Lebanon Solidarity Fund launched to help save arts community affected by Beirut blast

Arab Fund for Arts and Culture and Culture Resource will manage the donations that will go towards reconstructing art spaces and helping artists who have lost their homes

After the deadly blast in Beirut that claimed more than 170 lives and caused widespread injury and damage, donations have been pouring in from around the world to help Lebanon with its recovery.

The Arab Fund for Arts and Culture (AFAC) and Culture Resource (Al Mawred Al Thaqafy) have joined forces to bolster these efforts with the launch of the Lebanon Solidarity Fund, an international fundraising campaign specifically aimed at the city’s arts and culture community.
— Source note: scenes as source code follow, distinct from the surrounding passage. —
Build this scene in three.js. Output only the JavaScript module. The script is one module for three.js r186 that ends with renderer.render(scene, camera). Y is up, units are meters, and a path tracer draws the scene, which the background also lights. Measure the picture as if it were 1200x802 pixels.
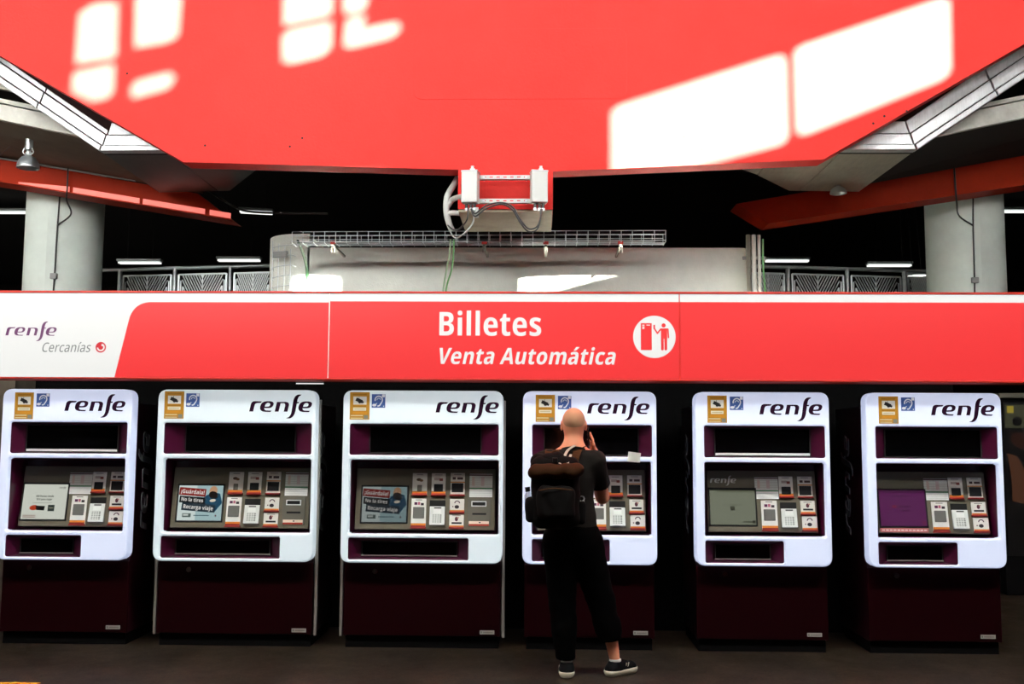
import * as THREE from 'three';
import { mergeGeometries, mergeVertices } from 'three/addons/utils/BufferGeometryUtils.js';
import { RoundedBoxGeometry } from 'three/addons/geometries/RoundedBoxGeometry.js';
import { RectAreaLightUniformsLib } from 'three/addons/lights/RectAreaLightUniformsLib.js';

// ------------------------------------------------------------------ camera, sky, sun, exposure
const EXPOSURE = 29;
const SUN_SLOPE = [-0.41, -0.34, -1];           // low sun through the added openings behind the camera
RectAreaLightUniformsLib.init();
const scene = new THREE.Scene();
scene.background = new THREE.Color(1.0, 1.0, 0.97);
const camera = new THREE.PerspectiveCamera(2 * Math.atan(401 / 1200) * 180 / Math.PI, 1200 / 802, 0.05, 200);
camera.rotation.order = 'YXZ';
camera.position.set(0, 1.6, 7.834);
camera.rotation.set(0.0931, 0.0276, 0.0057);
scene.add(camera);
const renderer = new THREE.WebGLRenderer({ antialias: true });
renderer.toneMapping = THREE.LinearToneMapping;
renderer.toneMappingExposure = EXPOSURE;
renderer.shadowMap.enabled = true;
const sun = new THREE.DirectionalLight(new THREE.Color(1, 0.95, 0.86), 6);
sun.name = 'sun';
sun.position.set(-SUN_SLOPE[0] * 20, -SUN_SLOPE[1] * 20 + 4, -SUN_SLOPE[2] * 20);
sun.target.position.set(0, 4, 0);
sun.shadow.radius = 1.5;
Object.assign(sun.shadow.camera, { left: -16, right: 16, top: 12, bottom: -12, near: 1, far: 60 });
sun.shadow.mapSize.set(4096, 4096);
scene.add(sun, sun.target);

// ------------------------------------------------------------------ helpers
const V = (x, y, z) => new THREE.Vector3(x, y, z);
let seed = 7;
const rnd = () => { seed = (seed * 1664525 + 1013904223) >>> 0; return seed / 4294967296; };
const used = {};
function numbered(name) { const n = used[name] ?? 0; used[name] = n + 1; return n ? `${name}_${String(n).padStart(3, '0')}` : name; }
function thing(name, label, category, [x, y, z] = [0, 0, 0], group) {
  const o = new THREE.Group(); o.name = numbered(name); o.position.set(x, y, z); scene.add(o);
  o.userData = { label, category }; if (group) o.userData.group = group;
  return o;
}
function part(name, geo, mat, parent, x = 0, y = 0, z = 0, label) {
  const m = new THREE.Mesh(geo, mat); m.name = parent ? name : numbered(name); m.position.set(x, y, z);
  if (label) m.userData.label = label;
  (parent ?? scene).add(m); return m;
}
function solo(name, label, category, geo, mat, x, y, z, group) {
  const m = part(name, geo, mat, null, x, y, z); m.userData = { label, category }; if (group) m.userData.group = group; return m;
}
function struct(name, geo, mat, x = 0, y = 0, z = 0) { const m = part(name, geo, mat, null, x, y, z); m.userData.kind = 'structure'; return m; }
function structGroup(name) { const g = new THREE.Group(); g.name = numbered(name); g.userData.kind = 'structure'; scene.add(g); return g; }
const cache = new Map();
const keep = (key, make) => { if (!cache.has(key)) cache.set(key, make()); return cache.get(key); };
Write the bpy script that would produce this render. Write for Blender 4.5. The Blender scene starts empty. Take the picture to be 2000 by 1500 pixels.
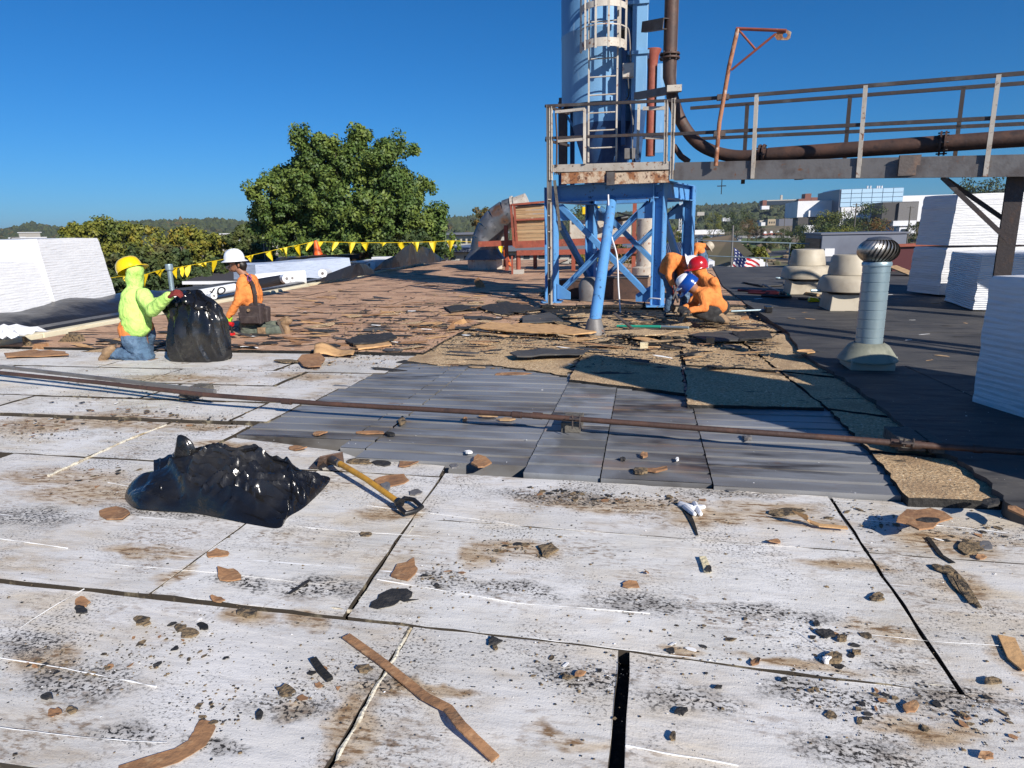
import bpy, bmesh, math, random
import numpy as np
from math import sin, cos, tan, atan, atan2, pi, radians, hypot, sqrt, floor
from mathutils import Vector, Matrix, noise as NZ
random.seed(7); rng = np.random.default_rng(7)
S = bpy.context.scene; COL = S.collection
# ------------------------------------------------------------------ camera
FPX, HY, ROLL, YAW, EYE = 1290.0, 450.0, 1.2, 11.5, 1.45
_p = atan((750-HY)/FPX); _a = radians(YAW); _r = radians(ROLL)
CF = Vector((-sin(_a)*cos(_p), cos(_a)*cos(_p), -sin(_p)))
_R = Vector((cos(_a), sin(_a), 0)); _U = _R.cross(CF)
CR = cos(_r)*_R - sin(_r)*_U; CU = cos(_r)*_U + sin(_r)*_R
cd = bpy.data.cameras.new('camera'); cam = bpy.data.objects.new('camera', cd); COL.objects.link(cam)
cam.matrix_world = Matrix(((CR.x, CU.x, -CF.x, 0), (CR.y, CU.y, -CF.y, 0), (CR.z, CU.z, -CF.z, EYE), (0, 0, 0, 1)))
cd.sensor_width = 36; cd.sensor_fit = 'HORIZONTAL'; cd.lens = FPX/2000*36; cd.clip_start = .05; cd.clip_end = 12000
S.camera = cam
# ------------------------------------------------------------------ light
SUN_EL = 29.5; SUN_V = Vector((.705, -.71, 0)).normalized()
w = bpy.data.worlds.new('World'); S.world = w; w.use_nodes = True
wn = w.node_tree; bg = wn.nodes['Background']; sky = wn.nodes.new('ShaderNodeTexSky')
sky.sky_type = 'NISHITA'; sky.sun_disc = False; sky.sun_elevation = radians(SUN_EL)
sky.sun_rotation = atan2(SUN_V.x, SUN_V.y); sky.altitude = 300; sky.air_density = 1.0; sky.dust_density = .15; sky.ozone_density = 4.0
sc_ = wn.nodes.new('ShaderNodeSeparateColor'); cc_ = wn.nodes.new('ShaderNodeCombineColor'); wn.links.new(sky.outputs[0], sc_.inputs[0])
for i, (e_, k_) in enumerate(((1.5, .075), (1.0, .47), (1.0, .80))):     # clear autumn air: deeper blue than the stock sky, the same all round
    pw = wn.nodes.new('ShaderNodeMath'); pw.operation = 'POWER'; pw.inputs[1].default_value = e_; ml = wn.nodes.new('ShaderNodeMath'); ml.operation = 'MULTIPLY'; ml.inputs[1].default_value = k_
    wn.links.new(sc_.outputs[i], pw.inputs[0]); wn.links.new(pw.outputs[0], ml.inputs[0]); wn.links.new(ml.outputs[0], cc_.inputs[i])
wn.links.new(cc_.outputs[0], bg.inputs[0]); bg.inputs[1].default_value = .092
sl = bpy.data.lights.new('sun', 'SUN'); sl.energy = 5.0; sl.angle = radians(.53); sl.color = (1, .93, .83)
so = bpy.data.objects.new('sun', sl); COL.objects.link(so)
_d = -(SUN_V*cos(radians(SUN_EL)) + Vector((0, 0, sin(radians(SUN_EL)))))
so.rotation_euler = _d.to_track_quat('-Z', 'Y').to_euler(); so.location = (0, 0, 50)
S.view_settings.view_transform = 'Standard'; S.view_settings.look = 'None'; S.view_settings.exposure = 0.38
S.view_settings.gamma = 1; S.view_settings.use_curve_mapping = False
S.render.engine = 'CYCLES'; S.cycles.max_bounces = 5
# ------------------------------------------------------------------ measuring the place
def ray(x, y): return CF*FPX + CR*(x-1000) - CU*(y-750)
def G(x, y, z=0.0):
    d = ray(x, y); t = (z-EYE)/d.z; return Vector((d.x*t, d.y*t, z))
def at(x, y, Y):
    d = ray(x, y); t = Y/d.y; return Vector((d.x*t, Y, EYE+d.z*t))
def onp(x, y, A, B, off=0.0):          # on the vertical plane through A and B
    dx, dy = B[0]-A[0], B[1]-A[1]; L = hypot(dx, dy); nx, ny = -dy/L, dx/L
    c = nx*A[0]+ny*A[1]+off; d = ray(x, y); t = c/(nx*d.x+ny*d.y)
    return Vector((d.x*t, d.y*t, EYE+d.z*t))
# ------------------------------------------------------------------ materials
def mapped(nt, stretch):
    g = nt.nodes.new('ShaderNodeNewGeometry'); m = nt.nodes.new('ShaderNodeMapping')
    nt.links.new(g.outputs['Position'], m.inputs[0]); m.inputs['Scale'].default_value = stretch
    return m.outputs[0]
def noisefac(nt, scale, lo, hi, stretch=(1, 1, 1), detail=4, rough=.6):
    n = nt.nodes.new('ShaderNodeTexNoise'); n.inputs['Scale'].default_value = scale
    n.inputs['Detail'].default_value = detail; n.inputs['Roughness'].default_value = rough
    nt.links.new(mapped(nt, stretch), n.inputs['Vector'])
    r = nt.nodes.new('ShaderNodeMapRange'); r.inputs[1].default_value = lo; r.inputs[2].default_value = hi
    nt.links.new(n.outputs['Fac'], r.inputs[0]); return r.outputs[0]
def mul(nt, a, b):
    m = nt.nodes.new('ShaderNodeMath'); m.operation = 'MULTIPLY'; nt.links.new(a, m.inputs[0])
    if isinstance(b, float): m.inputs[1].default_value = b
    else: nt.links.new(b, m.inputs[1])
    return m.outputs[0]
def M(name, col, rough=.7, metal=0.0, layers=(), bump=None, spec=.5, clear=0, trans=0):
    """layers: (colour, (scale, lo, hi[, stretch]) [, second mask]) ; bump: (scale, strength, stretch)"""
    m = bpy.data.materials.new(name); m.use_nodes = True; nt = m.node_tree; b = nt.nodes['Principled BSDF']
    b.inputs['Roughness'].default_value = rough; b.inputs['Metallic'].default_value = metal
    b.inputs['Specular IOR Level'].default_value = spec; b.inputs['Coat Weight'].default_value = clear
    b.inputs['Base Color'].default_value = (*col, 1); prev = None
    for L in layers:
        c2, masks = L[0], L[1:]
        f = None
        for k in masks:
            if isinstance(k, str): gn = nt.nodes.new('ShaderNodeGroup'); gn.node_tree = SG[k[1:]]; o = gn.outputs[0]; bo = nt.nodes.new('ShaderNodeMapRange'); bo.inputs[1].default_value = .0; bo.inputs[2].default_value = .55; nt.links.new(o, bo.inputs[0]); o = bo.outputs[0]; f = o if f is None else mul(nt, f, o); continue
            o = noisefac(nt, *k) if not isinstance(k, float) else k
            f = o if f is None else mul(nt, f, o)
        mx = nt.nodes.new('ShaderNodeMix'); mx.data_type = 'RGBA'
        if prev: nt.links.new(prev, mx.inputs[6])
        else: mx.inputs[6].default_value = (*col, 1)
        mx.inputs[7].default_value = (*c2, 1); nt.links.new(f, mx.inputs[0]); prev = mx.outputs[2]
    if prev: nt.links.new(prev, b.inputs['Base Color'])
    if bump:
        bl = bump if isinstance(bump, list) else [bump]; pn = None
        for (sc, st, *rest) in bl:
            n = nt.nodes.new('ShaderNodeTexNoise'); n.inputs['Scale'].default_value = sc; n.inputs['Detail'].default_value = 4
            nt.links.new(mapped(nt, rest[0] if rest else (1, 1, 1)), n.inputs['Vector'])
            bp = nt.nodes.new('ShaderNodeBump'); bp.inputs['Strength'].default_value = st; bp.inputs['Distance'].default_value = rest[1] if len(rest) > 1 else .02
            nt.links.new(n.outputs['Fac'], bp.inputs['Height'])
            if pn: nt.links.new(pn, bp.inputs['Normal'])
            pn = bp.outputs[0]
        nt.links.new(pn, b.inputs['Normal'])
    return m
def wave_wrap(name, col, zs=45.0, strength=.5):   # shrink-wrapped stack: soft horizontal ridges
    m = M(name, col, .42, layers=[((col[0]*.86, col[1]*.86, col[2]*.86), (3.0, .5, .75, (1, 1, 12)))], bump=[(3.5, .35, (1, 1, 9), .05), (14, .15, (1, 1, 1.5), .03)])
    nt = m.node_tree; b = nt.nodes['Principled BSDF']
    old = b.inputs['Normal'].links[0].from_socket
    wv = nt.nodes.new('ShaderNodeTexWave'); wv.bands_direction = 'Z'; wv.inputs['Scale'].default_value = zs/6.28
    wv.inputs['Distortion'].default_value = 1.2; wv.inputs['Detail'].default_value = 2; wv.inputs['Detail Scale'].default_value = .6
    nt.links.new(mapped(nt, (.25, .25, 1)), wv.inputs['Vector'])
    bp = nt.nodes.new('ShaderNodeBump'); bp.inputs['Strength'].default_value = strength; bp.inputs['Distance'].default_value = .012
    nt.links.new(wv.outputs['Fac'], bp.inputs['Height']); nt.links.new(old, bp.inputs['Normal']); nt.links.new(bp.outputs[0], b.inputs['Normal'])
    return m
BLK = (.012, .011, .010); BRN = (.16, .085, .04)
# stains with a shape of their own: (pixel x, y, half width px, half height px, strength)
ST_BROWN = [(690, 1420, 60, 110), (600, 1210, 60, 22), (760, 1340, 90, 22), (860, 1350, 110, 16), (300, 1075, 130, 14), (355, 1120, 40, 22), (1010, 1075, 120, 24), (940, 1090, 60, 26), (1350, 1000, 60, 40), (1500, 990, 120, 16), (1180, 985, 220, 22), (1840, 1060, 120, 30), (1890, 1150, 60, 34), (1980, 1280, 50, 44), (1480, 1010, 200, 20), (560, 1390, 60, 20), (90, 1290, 90, 26), (480, 1210, 70, 22), (1330, 1280, 50, 16), (1700, 1230, 90, 18), (180, 965, 190, 20), (120, 930, 170, 18), (250, 825, 190, 14), (80, 830, 130, 16), (430, 870, 90, 10), (400, 835, 80, 8), (1650, 1100, 130, 14), (1120, 1450, 90, 20), (1560, 1300, 160, 12), (1800, 1430, 120, 30), (350, 745, 160, 8), (600, 740, 90, 8), (760, 1000, 90, 18)]
ST_BLACK = [(150, 1330, 170, 40), (560, 1385, 120, 30), (740, 1330, 60, 30), (60, 1260, 80, 26), (1080, 970, 160, 18), (1150, 1330, 140, 30), (1350, 1370, 120, 40), (1620, 1360, 180, 36), (1760, 1310, 60, 16), (1880, 1370, 140, 30), (1500, 1200, 160, 26), (1680, 1470, 160, 30), (470, 1140, 90, 20), (860, 1130, 70, 22), (240, 1440, 120, 24), (1250, 1180, 140, 26), (420, 1460, 90, 24), (1420, 960, 140, 12), (620, 1150, 120, 26), (330, 1000, 200, 14), (1000, 1150, 150, 20), (60, 1010, 130, 20)]
def stain_group(name, L_):
    g_ = bpy.data.node_groups.new(name, 'ShaderNodeTree'); g_.interface.new_socket('Fac', in_out='OUTPUT', socket_type='NodeSocketFloat'); out = g_.nodes.new('NodeGroupOutput'); geo = g_.nodes.new('ShaderNodeNewGeometry')
    nz = g_.nodes.new('ShaderNodeTexNoise'); nz.inputs['Scale'].default_value = 5; nz.inputs['Detail'].default_value = 3; g_.links.new(geo.outputs['Position'], nz.inputs['Vector'])
    sb = g_.nodes.new('ShaderNodeVectorMath'); sb.operation = 'SUBTRACT'; sb.inputs[1].default_value = (.5, .5, .5); g_.links.new(nz.outputs['Color'], sb.inputs[0]); sc_ = g_.nodes.new('ShaderNodeVectorMath'); sc_.operation = 'SCALE'; sc_.inputs['Scale'].default_value = .22; g_.links.new(sb.outputs[0], sc_.inputs[0])
    ad = g_.nodes.new('ShaderNodeVectorMath'); g_.links.new(geo.outputs['Position'], ad.inputs[0]); g_.links.new(sc_.outputs[0], ad.inputs[1]); prev = None
    for (x, y, wx, hy) in L_:
        c = G(x, y); a = G(x+wx, y); b_ = G(x, y+hy); rx_ = (a-c).length; ry_ = max(.04, (b_-c).length)
        m = g_.nodes.new('ShaderNodeMapping'); m.vector_type = 'TEXTURE'; m.inputs['Location'].default_value = (c.x, c.y, 0); m.inputs['Scale'].default_value = (rx_, ry_, 9); g_.links.new(ad.outputs[0], m.inputs[0])
        gr = g_.nodes.new('ShaderNodeTexGradient'); gr.gradient_type = 'SPHERICAL'; g_.links.new(m.outputs[0], gr.inputs[0]); o_ = gr.outputs['Fac']
        if prev is not None: mx = g_.nodes.new('ShaderNodeMath'); mx.operation = 'MAXIMUM'; g_.links.new(prev, mx.inputs[0]); g_.links.new(o_, mx.inputs[1]); o_ = mx.outputs[0]
        prev = o_
    g_.links.new(prev, out.inputs[0]); return g_
SG = {'brown': stain_group('brown_stains', ST_BROWN), 'black': stain_group('black_stains', ST_BLACK)}
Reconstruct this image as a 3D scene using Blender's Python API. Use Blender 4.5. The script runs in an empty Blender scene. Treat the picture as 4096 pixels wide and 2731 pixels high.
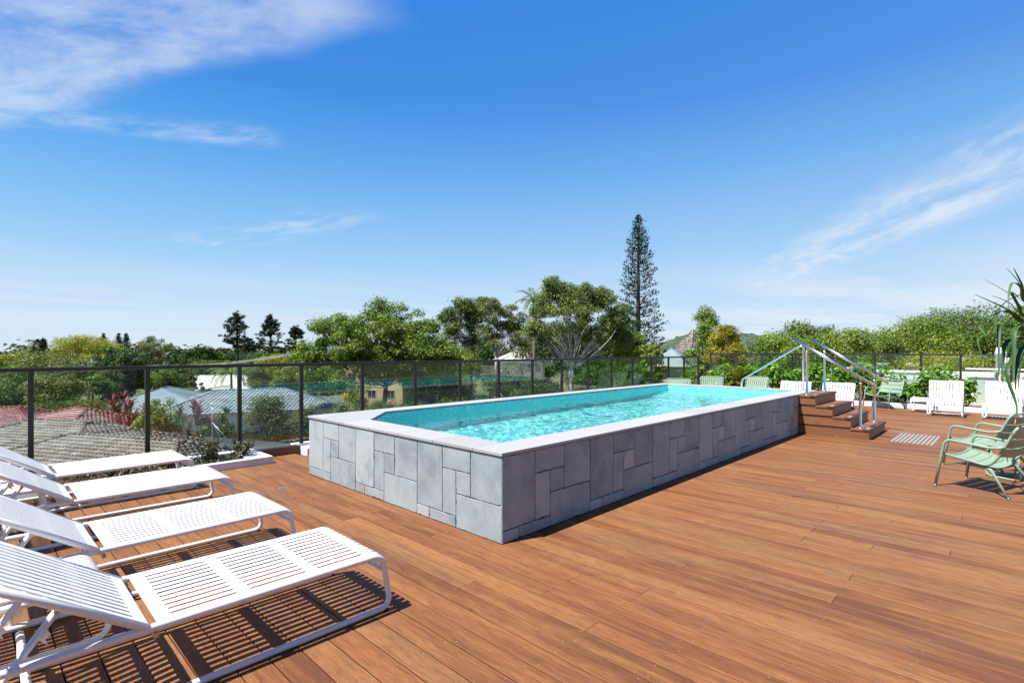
import bpy, math, random
import numpy as np
from mathutils import Vector, Matrix

# ------------------------------------------------------------------ camera, sky, sun, exposure
scene = bpy.context.scene
F, CX, CY, EYE = 2092.0, 2048.0, 1401.0, 1.55        # focal length, principal point and horizon of the 4096 px photo; eye height
cam = bpy.data.cameras.new("camera")
cam.sensor_width = 36.0
cam.lens = 36.0 * F / 4096.0
cam.shift_y = (CY - 1365.5) / 4096.0
cam.clip_end = 6000.0
cam.clip_start = 0.05
camo = bpy.data.objects.new("camera", cam)
scene.collection.objects.link(camo)
camo.location = (0, 0, EYE)
camo.rotation_euler = (math.radians(90), 0, 0)
scene.camera = camo

SUN_FROM = Vector((-0.4775, -0.253, 1.0)).normalized()
sun = bpy.data.lights.new("sun", 'SUN')
sun.energy = 5.0
sun.angle = math.radians(0.5)
sun.color = (1.0, 0.955, 0.89)
sun.cycles.is_caustics_light = True
suno = bpy.data.objects.new("sun", sun)
scene.collection.objects.link(suno)
suno.location = SUN_FROM * 60
suno.rotation_euler = SUN_FROM.to_track_quat('Z', 'Y').to_euler()

scene.view_settings.view_transform = 'Standard'
scene.view_settings.look = 'None'
scene.view_settings.gamma = 1.0
scene.view_settings.exposure = 0.84
scene.cycles.max_bounces = 10
scene.cycles.transparent_max_bounces = 32
scene.cycles.transmission_bounces = 8
scene.cycles.sample_clamp_indirect = 6.0

world = bpy.data.worlds.new("World")
scene.world = world
world.use_nodes = True


class NT:
    """small node-tree writer"""
    def __init__(self, tree):
        self.t = tree
        tree.nodes.clear()

    def n(self, typ, inputs=None, **props):
        nd = self.t.nodes.new(typ)
        for k, v in props.items():
            setattr(nd, k, v)
        for k, v in (inputs or {}).items():
            sock = nd.inputs[k]
            if isinstance(v, bpy.types.NodeSocket):
                self.t.links.new(v, sock)
            else:
                sock.default_value = v
        return nd

    def math(self, op, a, b=None, c=None, clamp=False):
        d = {0: a}
        if b is not None: d[1] = b
        if c is not None: d[2] = c
        return self.n('ShaderNodeMath', d, operation=op, use_clamp=clamp).outputs[0]

    def vmath(self, op, a, b=None, out=0):
        d = {0: a}
        if b is not None: d[1] = b
        return self.n('ShaderNodeVectorMath', d, operation=op).outputs[out]

    def smooth(self, v, a, b, lo=0.0, hi=1.0):
        nd = self.n('ShaderNodeMapRange', {0: v, 1: a, 2: b, 3: lo, 4: hi}, interpolation_type='SMOOTHSTEP')
        return nd.outputs[0]

    def noise(self, vec, scale, detail=4.0, rough=0.55, dist=0.0):
        nd = self.n('ShaderNodeTexNoise', {'Vector': vec, 'Scale': scale, 'Detail': detail, 'Roughness': rough, 'Distortion': dist})
        return nd.outputs[0]

    def mix(self, fac, a, b, blend='MIX'):
        nd = self.n('ShaderNodeMix', {0: fac, 6: a, 7: b}, data_type='RGBA', blend_type=blend)
        return nd.outputs[2]

    def ramp(self, fac, stops, interp='LINEAR'):
        nd = self.n('ShaderNodeValToRGB', {0: fac})
        cr = nd.color_ramp
        cr.interpolation = interp
        while len(cr.elements) > 1:
            cr.elements.remove(cr.elements[-1])
        cr.elements[0].position = stops[0][0]
        cr.elements[0].color = (*stops[0][1], 1)
        for p, c in stops[1:]:
            e = cr.elements.new(p)
            e.color = (*c, 1)
        return nd.outputs[0]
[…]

Beirut’s art scene has been heavily affected by the blast, with museums and galleries dealing with damage to their spaces, artworks and artefacts. There have also been tragic losses, including the death of architect Jean-Marc Bonfils and art handler Firas Dahwish, who worked at Saleh Barakat Gallery.

The fund will target organisations that urgently need reconstruction and protection of invaluable collections.

In assessing the distribution of funds for art spaces, the two institutions will look at reconstruction needs, such as the safety of the premises or the need for temporary relocation; the protection of items such as images, films and musical archives; the rehabilitation of the premises, including electrical networks and furnishings; and the repair or replacement of equipment, such as computers.

The Lebanon Solidarity Fund will also support artists who have lost homes or those who have lost instruments or equipment related to their profession. The initiative will help relocate artists to new homes or spaces in order for them to continue their work.

AFAC and Culture Resource will contribute seed capital to the fund. They will also handle the management and distribution of donations to the institutions and individuals affected.

In a joint statement, AFAC and Culture Resource said: “The survival and sustainability of the once vibrant creative field is now in a critical condition. Recovering from the shock will require time, as will the reconvening as a community to identify priorities, articulate visions and bolster the myriad ways in which people will rebuild their lives from the ruins of devastation.”

The institutions called on partners to build on their expressions of support with monetary donations. “We need the solidarity of these partners and friends, and we therefore call for their contributions,” they stated.

AFAC and Culture Resource also emphasised the need for an “immediate response” and an “early recovery” for the arts and culture community to ensure its sustainability.

The campaign builds on AFAC and Culture Resource’s previous initiative, the Solidarity Fund to Arts and Culture Structures in Lebanon, created as a response to the economic collapse facing the country even before the explosion.

A number of other relief efforts have sprung up for the Beirut art scene since August 4.

Mophradat, an arts non-profit in Brussels, has established an emergency fund for artists and institutions in Beirut. Led by curator Mai Abu ElDahab and artist Walid Raad, the non-profit says it will prioritise art spaces that have been most “disadvantaged” when it comes to distributing funds.

Artists are also contributing by selling their works. For example, online platform Art Relief for Beirut, which was started by artist Mohamad Kanaan, is offering proceeds from artwork sales to Impact Lebanon and the Lebanese Red Cross. As of Tuesday, it has raised $77,000 (Dh282,836) for the charities.

In the UAE, Gulf Photo Plus is running a print sale with proceeds going to the Lebanese Red Cross, while Alserkal Avenue is hosting fundraising day on Saturday, August 15, with donations handled by the Emirates Red Crescent.